▶ **What you have to do**: Return exactly, please, the lines that run from the line with "Write the bpy" to the line with "bg.inputs['Strength'].default_value = WORLD_STRENGTH", ends included, and omit all pictures.

(Scripts that build scenes)
++++++

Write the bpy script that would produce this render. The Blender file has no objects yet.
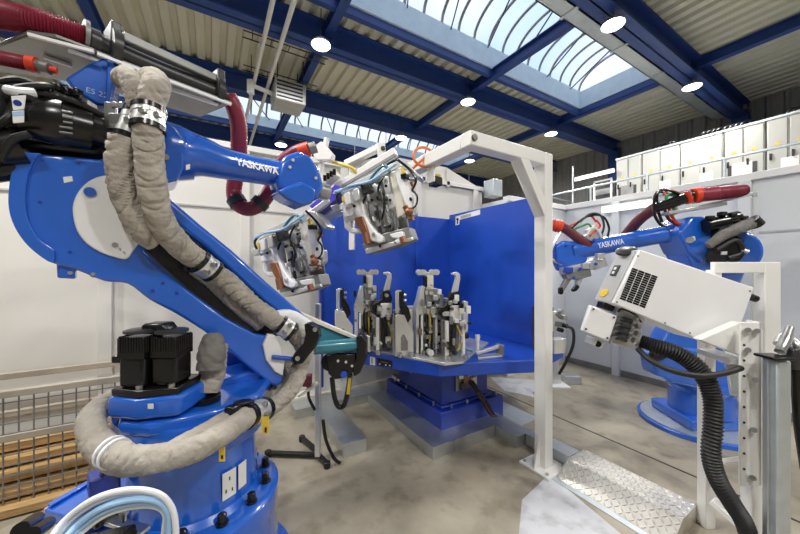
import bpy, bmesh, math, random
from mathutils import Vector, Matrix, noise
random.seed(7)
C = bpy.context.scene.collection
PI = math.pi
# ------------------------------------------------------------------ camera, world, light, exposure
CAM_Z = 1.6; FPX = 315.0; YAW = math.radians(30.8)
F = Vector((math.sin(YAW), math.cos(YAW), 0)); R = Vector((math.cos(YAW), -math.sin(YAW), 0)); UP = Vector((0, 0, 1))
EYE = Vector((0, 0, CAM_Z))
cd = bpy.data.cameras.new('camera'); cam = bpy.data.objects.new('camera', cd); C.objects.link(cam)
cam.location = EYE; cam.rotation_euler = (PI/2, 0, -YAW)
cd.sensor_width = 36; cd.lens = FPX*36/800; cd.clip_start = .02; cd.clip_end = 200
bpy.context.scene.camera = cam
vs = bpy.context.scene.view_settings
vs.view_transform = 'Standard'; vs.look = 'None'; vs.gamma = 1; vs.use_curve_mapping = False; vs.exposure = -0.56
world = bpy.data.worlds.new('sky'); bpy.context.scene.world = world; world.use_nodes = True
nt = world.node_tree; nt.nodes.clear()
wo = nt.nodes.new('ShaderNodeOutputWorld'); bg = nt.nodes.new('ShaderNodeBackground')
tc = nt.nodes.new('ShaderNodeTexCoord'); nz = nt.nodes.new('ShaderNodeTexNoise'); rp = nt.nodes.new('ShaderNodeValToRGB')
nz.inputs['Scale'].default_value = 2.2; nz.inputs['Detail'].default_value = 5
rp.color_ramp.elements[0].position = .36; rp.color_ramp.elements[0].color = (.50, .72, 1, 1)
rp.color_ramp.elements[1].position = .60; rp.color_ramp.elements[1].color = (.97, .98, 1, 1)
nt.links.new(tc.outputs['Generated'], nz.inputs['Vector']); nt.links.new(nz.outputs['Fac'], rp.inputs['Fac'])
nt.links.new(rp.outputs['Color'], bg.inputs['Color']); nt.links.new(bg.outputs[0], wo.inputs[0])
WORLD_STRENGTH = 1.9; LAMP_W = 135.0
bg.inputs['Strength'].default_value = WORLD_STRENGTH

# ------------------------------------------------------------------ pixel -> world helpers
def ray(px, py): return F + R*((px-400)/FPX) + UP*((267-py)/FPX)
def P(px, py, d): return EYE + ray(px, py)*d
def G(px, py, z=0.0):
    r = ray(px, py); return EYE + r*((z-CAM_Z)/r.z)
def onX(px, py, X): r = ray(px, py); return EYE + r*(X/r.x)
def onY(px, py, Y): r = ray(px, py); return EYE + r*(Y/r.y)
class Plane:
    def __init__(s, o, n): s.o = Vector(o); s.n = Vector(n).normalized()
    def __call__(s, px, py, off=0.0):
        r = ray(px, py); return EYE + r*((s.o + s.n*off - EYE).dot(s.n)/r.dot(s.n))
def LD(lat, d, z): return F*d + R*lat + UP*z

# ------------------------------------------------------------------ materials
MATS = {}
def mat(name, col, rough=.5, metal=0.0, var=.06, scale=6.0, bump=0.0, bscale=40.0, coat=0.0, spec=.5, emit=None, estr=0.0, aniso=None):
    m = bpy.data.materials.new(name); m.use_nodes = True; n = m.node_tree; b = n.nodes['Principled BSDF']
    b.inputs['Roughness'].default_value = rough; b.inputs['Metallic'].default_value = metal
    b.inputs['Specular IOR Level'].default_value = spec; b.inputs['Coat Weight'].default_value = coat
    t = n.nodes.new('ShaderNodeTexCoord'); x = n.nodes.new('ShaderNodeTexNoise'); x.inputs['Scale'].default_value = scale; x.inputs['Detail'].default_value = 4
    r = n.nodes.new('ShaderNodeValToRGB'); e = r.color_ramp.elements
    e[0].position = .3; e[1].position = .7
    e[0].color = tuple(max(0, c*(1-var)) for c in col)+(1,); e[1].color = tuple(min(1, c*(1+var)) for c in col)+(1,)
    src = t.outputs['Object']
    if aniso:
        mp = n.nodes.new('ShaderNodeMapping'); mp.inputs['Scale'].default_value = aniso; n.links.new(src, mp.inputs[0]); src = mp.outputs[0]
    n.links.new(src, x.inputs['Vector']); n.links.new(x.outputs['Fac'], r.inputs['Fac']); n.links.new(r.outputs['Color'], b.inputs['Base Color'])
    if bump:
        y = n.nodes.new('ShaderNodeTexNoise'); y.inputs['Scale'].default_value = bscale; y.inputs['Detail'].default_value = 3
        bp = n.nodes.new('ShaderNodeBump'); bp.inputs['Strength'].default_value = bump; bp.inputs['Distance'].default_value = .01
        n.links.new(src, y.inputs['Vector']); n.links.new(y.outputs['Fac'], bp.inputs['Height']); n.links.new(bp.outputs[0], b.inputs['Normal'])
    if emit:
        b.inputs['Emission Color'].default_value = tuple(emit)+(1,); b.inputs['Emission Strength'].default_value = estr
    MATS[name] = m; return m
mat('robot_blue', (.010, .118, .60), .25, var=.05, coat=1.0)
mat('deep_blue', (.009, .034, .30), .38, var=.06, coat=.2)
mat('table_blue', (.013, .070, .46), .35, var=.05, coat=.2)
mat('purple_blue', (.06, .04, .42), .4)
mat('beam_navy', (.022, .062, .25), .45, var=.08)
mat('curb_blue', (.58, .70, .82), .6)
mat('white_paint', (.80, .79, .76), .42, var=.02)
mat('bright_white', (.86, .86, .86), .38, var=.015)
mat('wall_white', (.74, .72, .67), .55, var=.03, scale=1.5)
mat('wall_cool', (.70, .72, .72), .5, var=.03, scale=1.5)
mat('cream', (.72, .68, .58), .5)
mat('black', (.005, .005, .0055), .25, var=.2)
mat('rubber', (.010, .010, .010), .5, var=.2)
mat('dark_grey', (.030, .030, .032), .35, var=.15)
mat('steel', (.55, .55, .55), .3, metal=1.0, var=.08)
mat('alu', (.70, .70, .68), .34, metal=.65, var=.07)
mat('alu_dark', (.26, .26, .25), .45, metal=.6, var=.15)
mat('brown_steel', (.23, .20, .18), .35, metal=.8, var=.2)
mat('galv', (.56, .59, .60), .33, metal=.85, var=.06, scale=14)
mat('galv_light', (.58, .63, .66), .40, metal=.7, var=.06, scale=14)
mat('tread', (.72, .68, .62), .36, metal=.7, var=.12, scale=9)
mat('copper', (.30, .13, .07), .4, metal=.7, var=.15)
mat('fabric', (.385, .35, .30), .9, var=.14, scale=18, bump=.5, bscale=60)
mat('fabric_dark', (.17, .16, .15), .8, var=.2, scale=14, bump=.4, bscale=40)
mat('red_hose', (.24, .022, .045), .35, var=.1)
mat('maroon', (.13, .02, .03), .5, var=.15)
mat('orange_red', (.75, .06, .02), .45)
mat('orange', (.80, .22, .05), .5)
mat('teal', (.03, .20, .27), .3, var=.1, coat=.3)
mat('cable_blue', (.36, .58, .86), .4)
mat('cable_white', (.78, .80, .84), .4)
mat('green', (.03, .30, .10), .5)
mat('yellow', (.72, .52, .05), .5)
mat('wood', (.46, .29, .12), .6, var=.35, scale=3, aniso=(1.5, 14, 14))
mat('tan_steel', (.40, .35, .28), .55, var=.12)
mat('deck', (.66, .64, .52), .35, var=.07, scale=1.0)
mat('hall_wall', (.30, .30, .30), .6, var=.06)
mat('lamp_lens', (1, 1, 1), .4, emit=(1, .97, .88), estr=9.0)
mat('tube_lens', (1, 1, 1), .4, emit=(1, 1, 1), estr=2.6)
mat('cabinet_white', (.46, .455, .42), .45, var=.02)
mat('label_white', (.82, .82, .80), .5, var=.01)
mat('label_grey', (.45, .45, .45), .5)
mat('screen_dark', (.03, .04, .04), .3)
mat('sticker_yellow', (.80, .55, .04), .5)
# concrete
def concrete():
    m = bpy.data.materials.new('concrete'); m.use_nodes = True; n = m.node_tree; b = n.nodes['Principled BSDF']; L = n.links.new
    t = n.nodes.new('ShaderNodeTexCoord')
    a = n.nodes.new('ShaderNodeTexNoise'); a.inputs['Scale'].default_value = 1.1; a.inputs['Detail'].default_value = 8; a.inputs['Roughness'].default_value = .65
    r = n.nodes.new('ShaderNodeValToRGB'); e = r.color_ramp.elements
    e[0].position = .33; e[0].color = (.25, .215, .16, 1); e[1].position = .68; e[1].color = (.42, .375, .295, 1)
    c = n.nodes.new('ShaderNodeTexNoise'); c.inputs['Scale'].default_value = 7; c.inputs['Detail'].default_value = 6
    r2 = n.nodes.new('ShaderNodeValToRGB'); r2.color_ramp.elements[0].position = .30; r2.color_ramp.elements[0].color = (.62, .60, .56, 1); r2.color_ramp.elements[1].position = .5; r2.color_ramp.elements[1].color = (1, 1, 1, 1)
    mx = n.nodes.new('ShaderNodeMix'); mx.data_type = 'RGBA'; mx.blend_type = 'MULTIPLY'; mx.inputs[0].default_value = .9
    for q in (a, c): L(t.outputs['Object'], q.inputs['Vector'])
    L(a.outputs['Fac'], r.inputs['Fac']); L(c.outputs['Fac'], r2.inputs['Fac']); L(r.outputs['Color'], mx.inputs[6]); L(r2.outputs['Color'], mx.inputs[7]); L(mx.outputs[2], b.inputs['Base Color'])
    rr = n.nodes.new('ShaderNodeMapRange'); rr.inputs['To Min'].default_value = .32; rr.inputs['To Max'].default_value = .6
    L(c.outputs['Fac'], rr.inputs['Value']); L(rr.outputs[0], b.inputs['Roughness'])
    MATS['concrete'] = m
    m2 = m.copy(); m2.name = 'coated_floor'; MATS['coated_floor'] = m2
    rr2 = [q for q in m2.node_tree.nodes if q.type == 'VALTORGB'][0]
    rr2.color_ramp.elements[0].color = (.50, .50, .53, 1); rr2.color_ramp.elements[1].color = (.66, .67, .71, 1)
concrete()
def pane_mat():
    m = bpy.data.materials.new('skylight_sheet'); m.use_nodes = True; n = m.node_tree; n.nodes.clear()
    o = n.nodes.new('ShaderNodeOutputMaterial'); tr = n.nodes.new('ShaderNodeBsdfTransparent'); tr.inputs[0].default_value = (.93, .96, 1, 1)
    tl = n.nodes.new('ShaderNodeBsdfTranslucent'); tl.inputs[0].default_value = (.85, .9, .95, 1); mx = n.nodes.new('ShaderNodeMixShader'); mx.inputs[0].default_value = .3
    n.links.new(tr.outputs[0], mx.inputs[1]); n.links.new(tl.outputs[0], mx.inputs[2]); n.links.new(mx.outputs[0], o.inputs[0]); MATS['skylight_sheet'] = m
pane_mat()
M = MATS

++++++

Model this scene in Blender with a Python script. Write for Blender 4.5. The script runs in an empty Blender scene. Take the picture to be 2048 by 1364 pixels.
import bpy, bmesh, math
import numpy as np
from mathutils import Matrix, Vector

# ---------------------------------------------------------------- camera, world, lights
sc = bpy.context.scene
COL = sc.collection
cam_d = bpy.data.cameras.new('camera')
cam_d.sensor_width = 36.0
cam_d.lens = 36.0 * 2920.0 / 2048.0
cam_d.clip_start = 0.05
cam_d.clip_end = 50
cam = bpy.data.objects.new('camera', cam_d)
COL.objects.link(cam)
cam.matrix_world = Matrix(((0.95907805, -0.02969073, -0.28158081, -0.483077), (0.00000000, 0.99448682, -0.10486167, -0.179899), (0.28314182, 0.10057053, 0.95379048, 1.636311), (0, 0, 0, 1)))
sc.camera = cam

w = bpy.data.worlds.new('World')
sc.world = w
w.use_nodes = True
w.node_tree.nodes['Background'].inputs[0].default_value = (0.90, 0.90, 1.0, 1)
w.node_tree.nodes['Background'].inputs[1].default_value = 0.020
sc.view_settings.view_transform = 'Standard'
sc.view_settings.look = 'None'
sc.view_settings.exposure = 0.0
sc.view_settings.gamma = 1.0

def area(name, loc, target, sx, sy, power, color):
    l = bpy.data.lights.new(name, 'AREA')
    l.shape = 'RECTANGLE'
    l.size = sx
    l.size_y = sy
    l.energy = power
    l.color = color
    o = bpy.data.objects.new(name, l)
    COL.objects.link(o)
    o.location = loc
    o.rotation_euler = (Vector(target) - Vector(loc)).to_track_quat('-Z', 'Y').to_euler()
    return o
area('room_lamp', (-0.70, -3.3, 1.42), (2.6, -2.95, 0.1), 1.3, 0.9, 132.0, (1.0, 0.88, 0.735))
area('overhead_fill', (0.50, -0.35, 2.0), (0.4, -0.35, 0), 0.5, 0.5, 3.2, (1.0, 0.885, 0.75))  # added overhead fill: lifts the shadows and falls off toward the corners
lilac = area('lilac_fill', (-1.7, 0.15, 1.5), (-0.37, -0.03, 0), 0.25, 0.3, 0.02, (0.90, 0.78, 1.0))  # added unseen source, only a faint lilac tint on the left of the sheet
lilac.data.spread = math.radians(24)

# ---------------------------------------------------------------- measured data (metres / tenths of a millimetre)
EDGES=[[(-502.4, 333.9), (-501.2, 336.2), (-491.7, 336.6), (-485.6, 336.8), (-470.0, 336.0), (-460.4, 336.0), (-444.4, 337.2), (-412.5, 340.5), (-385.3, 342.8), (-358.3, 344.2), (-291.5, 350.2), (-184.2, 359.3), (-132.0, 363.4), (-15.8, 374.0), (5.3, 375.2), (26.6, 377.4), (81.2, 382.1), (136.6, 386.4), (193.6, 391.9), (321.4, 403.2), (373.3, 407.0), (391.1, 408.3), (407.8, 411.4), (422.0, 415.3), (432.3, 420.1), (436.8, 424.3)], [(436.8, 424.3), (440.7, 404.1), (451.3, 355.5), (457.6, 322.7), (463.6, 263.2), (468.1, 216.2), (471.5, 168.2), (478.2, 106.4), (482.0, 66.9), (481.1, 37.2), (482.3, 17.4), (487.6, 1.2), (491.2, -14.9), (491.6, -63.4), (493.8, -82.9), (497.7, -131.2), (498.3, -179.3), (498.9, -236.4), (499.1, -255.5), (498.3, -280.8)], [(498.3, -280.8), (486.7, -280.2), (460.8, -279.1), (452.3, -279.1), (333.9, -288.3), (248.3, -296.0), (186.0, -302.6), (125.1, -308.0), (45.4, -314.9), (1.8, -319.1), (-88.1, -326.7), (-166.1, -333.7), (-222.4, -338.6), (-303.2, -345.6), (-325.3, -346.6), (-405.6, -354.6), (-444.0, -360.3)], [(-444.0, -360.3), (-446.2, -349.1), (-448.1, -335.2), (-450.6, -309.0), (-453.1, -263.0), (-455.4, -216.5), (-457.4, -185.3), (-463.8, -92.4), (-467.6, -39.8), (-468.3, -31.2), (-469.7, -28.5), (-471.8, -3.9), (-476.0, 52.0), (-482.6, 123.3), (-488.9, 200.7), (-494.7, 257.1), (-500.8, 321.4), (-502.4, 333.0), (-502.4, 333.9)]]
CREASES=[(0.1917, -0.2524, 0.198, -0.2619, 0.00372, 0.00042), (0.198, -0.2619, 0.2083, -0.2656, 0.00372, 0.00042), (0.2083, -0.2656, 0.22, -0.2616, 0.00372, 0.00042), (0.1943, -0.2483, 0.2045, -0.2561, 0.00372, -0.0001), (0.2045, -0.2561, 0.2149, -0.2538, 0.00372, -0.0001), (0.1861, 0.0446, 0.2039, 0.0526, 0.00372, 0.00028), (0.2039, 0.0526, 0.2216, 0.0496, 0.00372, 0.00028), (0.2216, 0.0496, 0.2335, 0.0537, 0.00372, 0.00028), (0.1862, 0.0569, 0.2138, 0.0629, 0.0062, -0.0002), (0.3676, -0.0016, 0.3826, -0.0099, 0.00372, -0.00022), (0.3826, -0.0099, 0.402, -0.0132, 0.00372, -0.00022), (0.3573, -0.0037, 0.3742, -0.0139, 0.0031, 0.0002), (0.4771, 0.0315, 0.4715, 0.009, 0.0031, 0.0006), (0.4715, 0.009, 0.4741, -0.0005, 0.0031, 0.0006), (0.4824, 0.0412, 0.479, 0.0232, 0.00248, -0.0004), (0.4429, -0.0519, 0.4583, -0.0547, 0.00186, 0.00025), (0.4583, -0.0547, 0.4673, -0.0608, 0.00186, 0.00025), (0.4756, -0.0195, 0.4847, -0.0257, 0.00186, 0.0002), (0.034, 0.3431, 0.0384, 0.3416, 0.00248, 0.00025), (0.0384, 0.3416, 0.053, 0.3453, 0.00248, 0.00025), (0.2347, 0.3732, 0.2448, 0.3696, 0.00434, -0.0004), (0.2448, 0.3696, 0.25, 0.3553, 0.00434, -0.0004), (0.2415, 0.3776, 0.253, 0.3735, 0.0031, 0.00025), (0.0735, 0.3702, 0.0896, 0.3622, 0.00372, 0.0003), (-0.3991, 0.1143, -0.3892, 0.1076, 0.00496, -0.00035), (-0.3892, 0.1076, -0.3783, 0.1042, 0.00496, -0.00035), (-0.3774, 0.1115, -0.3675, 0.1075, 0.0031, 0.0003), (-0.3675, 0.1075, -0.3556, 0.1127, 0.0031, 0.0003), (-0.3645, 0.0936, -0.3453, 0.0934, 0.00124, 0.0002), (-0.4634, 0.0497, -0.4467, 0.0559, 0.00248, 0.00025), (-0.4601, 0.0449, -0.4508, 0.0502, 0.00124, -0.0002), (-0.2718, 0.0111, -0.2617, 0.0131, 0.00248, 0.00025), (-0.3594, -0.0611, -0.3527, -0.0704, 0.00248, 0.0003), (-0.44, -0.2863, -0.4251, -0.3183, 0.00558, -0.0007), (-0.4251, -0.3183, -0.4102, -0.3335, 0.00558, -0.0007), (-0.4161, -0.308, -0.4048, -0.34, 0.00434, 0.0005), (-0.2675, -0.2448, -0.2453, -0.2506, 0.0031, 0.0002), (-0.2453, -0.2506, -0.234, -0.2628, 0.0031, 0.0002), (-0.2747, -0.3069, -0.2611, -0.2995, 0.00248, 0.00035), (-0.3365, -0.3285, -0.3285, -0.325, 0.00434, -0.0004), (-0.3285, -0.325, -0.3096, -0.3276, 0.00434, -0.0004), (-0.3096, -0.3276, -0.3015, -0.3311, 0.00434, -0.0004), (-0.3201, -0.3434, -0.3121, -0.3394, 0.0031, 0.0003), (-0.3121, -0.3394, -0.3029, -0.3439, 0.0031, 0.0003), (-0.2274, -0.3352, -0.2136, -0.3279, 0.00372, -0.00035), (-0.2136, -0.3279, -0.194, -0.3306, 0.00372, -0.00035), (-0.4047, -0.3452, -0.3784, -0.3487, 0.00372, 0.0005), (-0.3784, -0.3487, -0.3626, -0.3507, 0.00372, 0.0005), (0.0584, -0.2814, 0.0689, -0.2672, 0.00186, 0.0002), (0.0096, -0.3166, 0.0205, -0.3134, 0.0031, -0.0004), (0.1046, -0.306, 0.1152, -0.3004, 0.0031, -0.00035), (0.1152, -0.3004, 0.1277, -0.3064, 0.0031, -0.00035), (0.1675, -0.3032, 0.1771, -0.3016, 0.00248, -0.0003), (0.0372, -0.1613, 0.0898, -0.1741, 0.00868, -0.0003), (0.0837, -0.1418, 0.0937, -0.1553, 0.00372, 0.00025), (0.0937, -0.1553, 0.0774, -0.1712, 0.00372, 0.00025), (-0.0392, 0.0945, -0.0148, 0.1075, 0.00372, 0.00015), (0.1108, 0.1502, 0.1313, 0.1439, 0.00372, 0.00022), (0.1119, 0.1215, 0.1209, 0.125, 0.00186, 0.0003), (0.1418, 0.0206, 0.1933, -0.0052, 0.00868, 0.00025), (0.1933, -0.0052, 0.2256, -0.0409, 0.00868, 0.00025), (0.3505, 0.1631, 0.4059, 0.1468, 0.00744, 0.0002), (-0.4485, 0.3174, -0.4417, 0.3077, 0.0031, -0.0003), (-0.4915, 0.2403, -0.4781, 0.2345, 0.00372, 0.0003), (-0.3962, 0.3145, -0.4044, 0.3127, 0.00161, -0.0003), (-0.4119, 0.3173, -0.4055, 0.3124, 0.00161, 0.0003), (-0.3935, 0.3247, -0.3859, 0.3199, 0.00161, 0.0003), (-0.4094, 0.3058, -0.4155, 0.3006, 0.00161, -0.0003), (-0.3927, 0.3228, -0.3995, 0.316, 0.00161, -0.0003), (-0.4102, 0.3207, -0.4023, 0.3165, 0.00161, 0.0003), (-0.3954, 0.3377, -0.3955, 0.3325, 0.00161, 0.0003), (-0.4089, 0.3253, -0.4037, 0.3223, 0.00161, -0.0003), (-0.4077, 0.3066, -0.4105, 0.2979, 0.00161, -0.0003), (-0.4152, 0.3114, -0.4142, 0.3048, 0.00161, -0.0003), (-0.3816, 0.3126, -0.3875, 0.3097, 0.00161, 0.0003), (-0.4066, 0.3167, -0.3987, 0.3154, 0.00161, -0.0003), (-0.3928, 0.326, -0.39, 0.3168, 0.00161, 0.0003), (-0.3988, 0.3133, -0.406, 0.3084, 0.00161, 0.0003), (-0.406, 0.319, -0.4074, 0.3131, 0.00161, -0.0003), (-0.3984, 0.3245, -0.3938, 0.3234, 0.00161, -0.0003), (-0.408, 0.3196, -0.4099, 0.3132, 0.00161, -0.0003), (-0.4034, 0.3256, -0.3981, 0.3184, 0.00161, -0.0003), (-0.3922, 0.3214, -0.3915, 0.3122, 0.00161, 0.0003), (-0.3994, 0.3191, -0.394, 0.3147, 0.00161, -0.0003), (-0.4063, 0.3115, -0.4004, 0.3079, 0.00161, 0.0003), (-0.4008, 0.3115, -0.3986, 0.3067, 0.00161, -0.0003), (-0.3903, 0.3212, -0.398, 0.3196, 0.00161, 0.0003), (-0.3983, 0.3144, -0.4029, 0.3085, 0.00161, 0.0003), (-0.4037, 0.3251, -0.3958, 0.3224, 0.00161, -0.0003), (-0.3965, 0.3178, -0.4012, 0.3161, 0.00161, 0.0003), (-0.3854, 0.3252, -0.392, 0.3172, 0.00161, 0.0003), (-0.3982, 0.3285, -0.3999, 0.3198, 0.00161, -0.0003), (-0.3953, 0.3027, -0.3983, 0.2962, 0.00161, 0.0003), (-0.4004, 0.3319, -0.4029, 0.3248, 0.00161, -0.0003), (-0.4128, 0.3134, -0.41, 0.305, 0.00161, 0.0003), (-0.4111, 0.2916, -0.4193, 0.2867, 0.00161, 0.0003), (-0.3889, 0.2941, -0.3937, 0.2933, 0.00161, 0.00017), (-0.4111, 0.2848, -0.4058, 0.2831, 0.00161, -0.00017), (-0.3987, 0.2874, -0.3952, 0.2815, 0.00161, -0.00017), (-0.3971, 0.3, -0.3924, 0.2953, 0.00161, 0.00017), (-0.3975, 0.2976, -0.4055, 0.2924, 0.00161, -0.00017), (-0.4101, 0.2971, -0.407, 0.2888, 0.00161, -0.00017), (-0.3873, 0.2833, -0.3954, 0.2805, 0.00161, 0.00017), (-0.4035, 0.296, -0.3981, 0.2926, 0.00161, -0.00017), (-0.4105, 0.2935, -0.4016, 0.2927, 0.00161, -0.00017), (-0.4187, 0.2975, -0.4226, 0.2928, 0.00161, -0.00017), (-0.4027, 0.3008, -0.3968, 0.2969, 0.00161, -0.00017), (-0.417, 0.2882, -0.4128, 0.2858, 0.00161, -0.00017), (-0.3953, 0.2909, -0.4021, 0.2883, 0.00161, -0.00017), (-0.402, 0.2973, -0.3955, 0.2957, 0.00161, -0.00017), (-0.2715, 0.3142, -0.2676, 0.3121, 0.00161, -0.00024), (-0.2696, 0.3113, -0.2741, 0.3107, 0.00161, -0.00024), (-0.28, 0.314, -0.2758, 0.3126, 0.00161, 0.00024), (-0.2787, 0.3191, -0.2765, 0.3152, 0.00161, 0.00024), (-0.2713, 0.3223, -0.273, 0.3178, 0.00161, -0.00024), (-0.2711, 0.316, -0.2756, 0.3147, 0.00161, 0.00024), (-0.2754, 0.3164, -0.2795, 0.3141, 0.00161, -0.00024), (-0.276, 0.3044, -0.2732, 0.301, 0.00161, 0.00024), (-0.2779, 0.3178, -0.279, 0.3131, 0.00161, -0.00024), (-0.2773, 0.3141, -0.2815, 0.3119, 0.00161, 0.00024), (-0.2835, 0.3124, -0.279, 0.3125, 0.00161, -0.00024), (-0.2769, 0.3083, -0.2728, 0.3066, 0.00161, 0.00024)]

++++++

▶ **Solution to this exercise**:
Write the bpy script that would produce this render. The Blender file has no objects yet.
import bpy, bmesh, math, random
from mathutils import Vector, Matrix, noise
random.seed(7)
C = bpy.context.scene.collection
PI = math.pi
# ------------------------------------------------------------------ camera, world, light, exposure
CAM_Z = 1.6; FPX = 315.0; YAW = math.radians(30.8)
F = Vector((math.sin(YAW), math.cos(YAW), 0)); R = Vector((math.cos(YAW), -math.sin(YAW), 0)); UP = Vector((0, 0, 1))
EYE = Vector((0, 0, CAM_Z))
cd = bpy.data.cameras.new('camera'); cam = bpy.data.objects.new('camera', cd); C.objects.link(cam)
cam.location = EYE; cam.rotation_euler = (PI/2, 0, -YAW)
cd.sensor_width = 36; cd.lens = FPX*36/800; cd.clip_start = .02; cd.clip_end = 200
bpy.context.scene.camera = cam
vs = bpy.context.scene.view_settings
vs.view_transform = 'Standard'; vs.look = 'None'; vs.gamma = 1; vs.use_curve_mapping = False; vs.exposure = -0.56
world = bpy.data.worlds.new('sky'); bpy.context.scene.world = world; world.use_nodes = True
nt = world.node_tree; nt.nodes.clear()
wo = nt.nodes.new('ShaderNodeOutputWorld'); bg = nt.nodes.new('ShaderNodeBackground')
tc = nt.nodes.new('ShaderNodeTexCoord'); nz = nt.nodes.new('ShaderNodeTexNoise'); rp = nt.nodes.new('ShaderNodeValToRGB')
nz.inputs['Scale'].default_value = 2.2; nz.inputs['Detail'].default_value = 5
rp.color_ramp.elements[0].position = .36; rp.color_ramp.elements[0].color = (.50, .72, 1, 1)
rp.color_ramp.elements[1].position = .60; rp.color_ramp.elements[1].color = (.97, .98, 1, 1)
nt.links.new(tc.outputs['Generated'], nz.inputs['Vector']); nt.links.new(nz.outputs['Fac'], rp.inputs['Fac'])
nt.links.new(rp.outputs['Color'], bg.inputs['Color']); nt.links.new(bg.outputs[0], wo.inputs[0])
WORLD_STRENGTH = 1.9; LAMP_W = 135.0
bg.inputs['Strength'].default_value = WORLD_STRENGTH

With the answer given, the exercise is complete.